Le département et la région doivent en effet collaborer car elles ont des compétences partagées, sur la culture, le sport ou le tourisme. Elles peuvent aussi se déléguer une partie de leurs compétences. "Nous avons à gérer le retour à l’emploi des allocataires du RSA, qui exige que la formation professionnelle soit mise à notre disposition", explique ainsi Jean-René Lecerf, du Nord.
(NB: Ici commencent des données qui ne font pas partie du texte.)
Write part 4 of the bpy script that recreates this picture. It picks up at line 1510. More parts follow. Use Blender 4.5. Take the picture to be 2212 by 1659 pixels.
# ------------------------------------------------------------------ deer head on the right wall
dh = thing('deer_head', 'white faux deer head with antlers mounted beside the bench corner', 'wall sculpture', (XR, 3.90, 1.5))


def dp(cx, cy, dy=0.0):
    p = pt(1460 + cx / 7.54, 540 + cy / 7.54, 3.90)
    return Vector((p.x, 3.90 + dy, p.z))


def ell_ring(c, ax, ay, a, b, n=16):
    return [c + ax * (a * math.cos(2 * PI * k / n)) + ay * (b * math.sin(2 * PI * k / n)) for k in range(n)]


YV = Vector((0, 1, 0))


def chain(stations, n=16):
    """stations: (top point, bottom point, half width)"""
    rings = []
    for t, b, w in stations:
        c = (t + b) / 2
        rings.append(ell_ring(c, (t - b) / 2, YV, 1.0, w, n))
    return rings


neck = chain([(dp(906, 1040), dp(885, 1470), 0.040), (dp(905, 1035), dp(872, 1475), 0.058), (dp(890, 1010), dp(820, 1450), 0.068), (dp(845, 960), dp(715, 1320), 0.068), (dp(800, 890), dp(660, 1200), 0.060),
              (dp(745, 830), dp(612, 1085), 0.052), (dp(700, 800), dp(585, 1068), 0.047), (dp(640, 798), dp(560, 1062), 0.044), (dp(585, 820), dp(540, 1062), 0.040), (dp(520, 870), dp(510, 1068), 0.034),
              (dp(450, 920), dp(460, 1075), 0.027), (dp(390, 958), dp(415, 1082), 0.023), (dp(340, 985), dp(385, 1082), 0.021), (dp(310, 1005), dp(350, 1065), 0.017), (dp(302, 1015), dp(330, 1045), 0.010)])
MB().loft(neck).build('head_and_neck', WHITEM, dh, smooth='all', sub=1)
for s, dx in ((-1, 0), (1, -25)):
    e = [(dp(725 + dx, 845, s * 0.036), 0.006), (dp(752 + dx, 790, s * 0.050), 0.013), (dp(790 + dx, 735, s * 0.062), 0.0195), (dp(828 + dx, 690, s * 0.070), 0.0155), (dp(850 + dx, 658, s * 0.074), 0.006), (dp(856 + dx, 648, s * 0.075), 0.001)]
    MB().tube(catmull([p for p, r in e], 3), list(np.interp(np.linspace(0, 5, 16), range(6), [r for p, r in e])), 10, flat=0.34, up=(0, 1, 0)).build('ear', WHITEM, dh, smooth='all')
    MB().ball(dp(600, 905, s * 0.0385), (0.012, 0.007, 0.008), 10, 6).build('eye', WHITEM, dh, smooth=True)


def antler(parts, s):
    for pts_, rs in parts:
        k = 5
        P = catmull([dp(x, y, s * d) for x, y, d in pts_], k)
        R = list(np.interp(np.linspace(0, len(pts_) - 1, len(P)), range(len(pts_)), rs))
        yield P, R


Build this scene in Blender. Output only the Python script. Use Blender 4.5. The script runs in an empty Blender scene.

… Mais pas de cadeaux. Pour autant, Avec le Front national face à eux, les présidents de conseils départementaux ne cachent pas qu’ils ne feront pas de cadeaux à leurs interlocuteurs. "Je ferai le service minimum", annonce Michel Dagbert. "A chaque dossier, je regarderai les impacts : tout ce qui pourra servir la population, je ferai l’effort, mais pour le reste, je serai aux abonnés absents", prévient le président du conseil départemental du Pas-de-Calais. "On se battra", assure de son côté Gilbert Sauvan. "Si nous sommes maltraités, nous le dirons. J’aurais mes conseillers juridiques auprès de moi".
"Une forme de résistance". Jean-René Lecerf illustre sa position par un exemple concret : "sur le transport scolaire, que la Région souhaiterait re-déléguer au département, il va de soi que si elle est présidente, Marine Le Pen le gèrera et que je n’accepterai pas la nouvelle délégation", poursuit le président LR du Nord. Au final, l’élu "craint fort, parce que ce n’est pas l’intérêt de tout le monde, qu’il y ait chacun dans sa chacunière, les cinq départements d’un côté, la Région de l’autre". Son homologue du Pas-de-Calais en accepte l’augure, et le revendique, même. "Je regarderai comment entrer dans une forme de résistance", prévient Michel Dagbert. "Je regarderai comment agir avec mes collègues présidents de conseils départementaux de la Région. Ils sont tous de droite, mais nous nous retrouvons sur certaines valeurs."